What's a Solar Storm?

Solar storms are a normal part of our Sun's solar cycle.

Sometimes described as solar flares or space weather, solar storms can reach Earth at different strengths and the energy from the Sun can create bright lights in the sky known as auroras.

In 992AD a writer in Saxony (modern-day Germany) wrote that "light like the Sun shone from the North".

Today stronger storms can interrupt radio communication and even cause power cuts, but fortunately scientists monitor the Sun to predict solar weather.

Researchers say it is important to understand solar storms to help protect communications and energy systems in the future.

An international team of researchers, including some from the University of Leeds, measured radiocarbon levels by examining tree rings in trees in the Southern French Alps.

Radiocarbon is a radioactive material that scientists can use to work out how old something is.

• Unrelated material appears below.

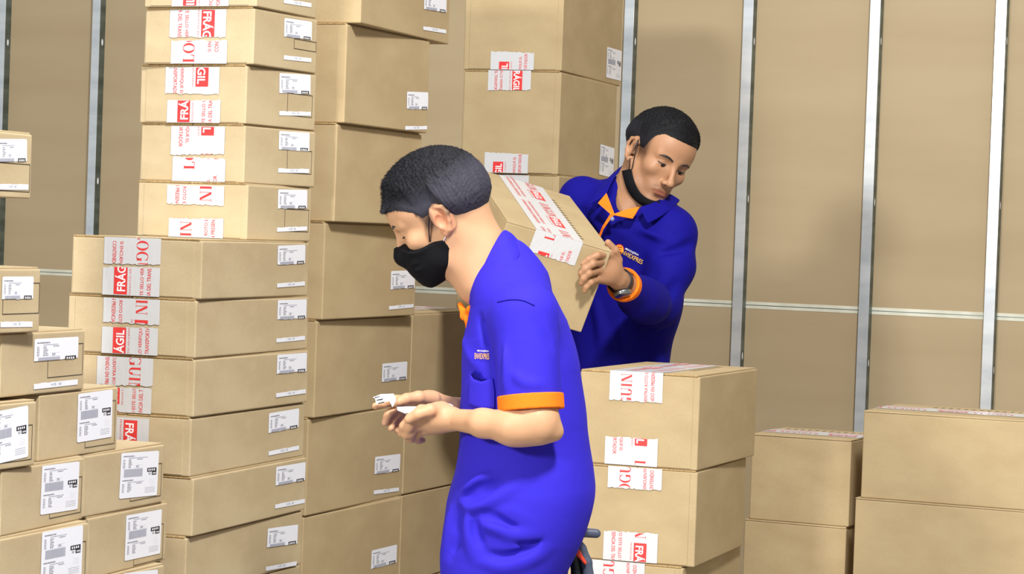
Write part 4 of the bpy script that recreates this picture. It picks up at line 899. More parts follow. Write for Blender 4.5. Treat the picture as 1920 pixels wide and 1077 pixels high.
# folds
def ridge(S, pts, r, k=.012, op='u'):
    c = curve(pts, 4); n = len(c)
    for i in range(n - 1): S.cone(c[i], c[i + 1], r * math.sin(PI * (i + .35) / (n + .2)) + .0005, r * math.sin(PI * (i + 1.35) / (n + .2)) + .0005, k, op)
def near1(x, y, r=0): pass
Yf = 4.37 - .05
def yfront(px_y): return np.interp(px_y, [600, 700, 800, 900, 985, 1060], [4.37 - .05 - .094, 4.37 - .05 - .104, 4.37 - .05 - .112, 4.37 - .05 - .121, 4.37 - .05 - .121, 4.37 - .05 - .112])
FOLD = [
    ([(-0.0843, 4.2510, 0.9431), (-0.0703, 4.2330, 0.9607), (-0.0490, 4.2170, 0.9782), (-0.0210, 4.2090, 0.9856)], .0075, 'u'),
    ([(-0.0808, 4.2450, 0.9296), (-0.0567, 4.2180, 0.9279), (-0.0288, 4.2090, 0.9403), (0.0034, 4.2070, 0.9585), (0.0262, 4.2110, 0.9749)], .0080, 'u'),
    ([(-0.0755, 4.2350, 0.9452), (-0.0526, 4.2140, 0.9473), (-0.0295, 4.2080, 0.9591), (-0.0111, 4.2070, 0.9712)], .0052, 's'),
    ([(-0.0420, 4.2050, 0.9167), (-0.0183, 4.2020, 0.9114), (0.0102, 4.2030, 0.8991), (0.0291, 4.2060, 0.8957)], .0060, 's'),
    ([(-0.0366, 4.2030, 0.8984), (-0.0083, 4.2010, 0.8931), (0.0201, 4.2050, 0.8833), (0.0529, 4.2110, 0.8846)], .0070, 'u'),
    ([(-0.0002, 4.2080, 0.9273), (0.0253, 4.2070, 0.9217), (0.0474, 4.2110, 0.9070)], .0065, 'u'),
    ([(-0.0255, 4.2090, 0.8463), (0.0028, 4.2080, 0.8428), (0.0400, 4.2130, 0.8538), (0.0630, 4.2190, 0.8689)], .0058, 's'),
    ([(-0.0344, 4.2150, 0.8311), (0.0034, 4.2130, 0.8261), (0.0452, 4.2170, 0.8383), (0.0776, 4.2250, 0.8573)], .0068, 'u'),
    ([(-0.0650, 4.2270, 0.9181), (-0.0640, 4.2270, 0.8898), (-0.0573, 4.2280, 0.8615), (-0.0460, 4.2270, 0.8337)], .0070, 'u'),
    ([(-0.0784, 4.2430, 0.9157), (-0.0815, 4.2490, 0.8912), (-0.0788, 4.2510, 0.8673), (-0.0875, 4.2630, 0.8369)], .0068, 's'),
    ([(-0.0531, 4.2190, 0.9053), (-0.0485, 4.2180, 0.8820), (-0.0354, 4.2150, 0.8593)], .0050, 's'),
    ([(-0.0943, 4.2790, 0.9110), (-0.0969, 4.2810, 0.8724), (-0.0989, 4.2910, 0.8136)], .0075, 'u'),
    ([(0.0157, 4.2070, 0.8763), (0.0441, 4.2110, 0.8692), (0.0720, 4.2230, 0.8810)], .0055, 's'),
    ([(-0.0500, 4.2560, 1.2588), (-0.0396, 4.2460, 1.2340), (-0.0300, 4.2430, 1.2061)], .0068, 's'),
    ([(0.0425, 4.1500, 1.2677), (0.0599, 4.1550, 1.2459), (0.0778, 4.1700, 1.2181)], .0050, 's'),
    ([(0.0496, 4.1500, 1.2735), (0.0710, 4.1580, 1.2480), (0.0872, 4.1750, 1.2182)], .0055, 'u'),
    ([(0.0960, 4.2260, 1.2632), (0.1043, 4.2160, 1.2075), (0.1061, 4.2160, 1.1324), (0.0911, 4.2110, 1.0759)], .0090, 's'),
    ([(0.0590, 4.2190, 0.9799), (0.0835, 4.2310, 0.9560), (0.1079, 4.2510, 0.9452)], .0060, 'u'),
    ([(-0.0152, 4.1600, 1.2245), (-0.0080, 4.1550, 1.1787), (-0.0083, 4.1550, 1.1370)], .0050, 'u'),
    ([(0.0071, 4.1500, 1.1703), (0.0289, 4.1430, 1.1548), (0.0567, 4.1450, 1.1520)], .0040, 'u'),
    ([(-0.0809, 4.3110, 1.2155), (-0.0668, 4.2730, 1.1891), (-0.0469, 4.2510, 1.1720)], .0065, 'u')]
for pts, r, op in FOLD: S.fold(pts, r * (1.9 if op == 'u' else -2.2), .0110 if r > .0066 else .0090)
S.add(lambda P: 0.778 - P[:, 2] - (0 * P[:, 0]), (0, 4.37, .8), .6, .004, 'i')
shirt1 = mesh_sdf('polo_shirt', S, lattice(-.20, .22, .0024), lattice(4.06, 4.68, .0024), lattice(.72, 1.54, .0024), M['blue'], FG)
SB1 = tree_of(shirt1)

tube('stitched_seam', [hit(SB1, *p)[0] - Vector((0, .0006, 0)) for p in curve([(-0.0245, 4.1000, 1.2907), (-0.0037, 4.1000, 1.2960), (0.0191, 4.1000, 1.2959), (0.0404, 4.1000, 1.2876)], 5)], .0011, M['blue_shaded'], shirt1, 5)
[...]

The long-dead tree trunks they were looking at are subfossils, a term for when the fossilisation process is not complete.

These were then sliced into much smaller single tree rings, which is when researchers spotted an unprecedented spike in radiocarbon levels 14,300 years ago.

They said the spike was most likely caused by a massive solar storm that would have ejected huge volumes of energetic particles into the Earth's atmosphere.

Image source, Getty Images
Image caption,

Solar storms are a normal part of our Sun's solar cycle

Nine extreme solar storms, known as Miyake Events, are believed to have happened in the past 15,000 years.

This newly-identified one is the biggest to be found yet and is roughly twice the size of the two that happened most recently.

Tim Heaton, professor of applied statistics in the school of mathematics at the University of Leeds, said: "Extreme solar storms could have huge impacts on Earth.

"Such super storms could permanently damage the transformers in our electricity grids, resulting in huge and widespread blackouts lasting months."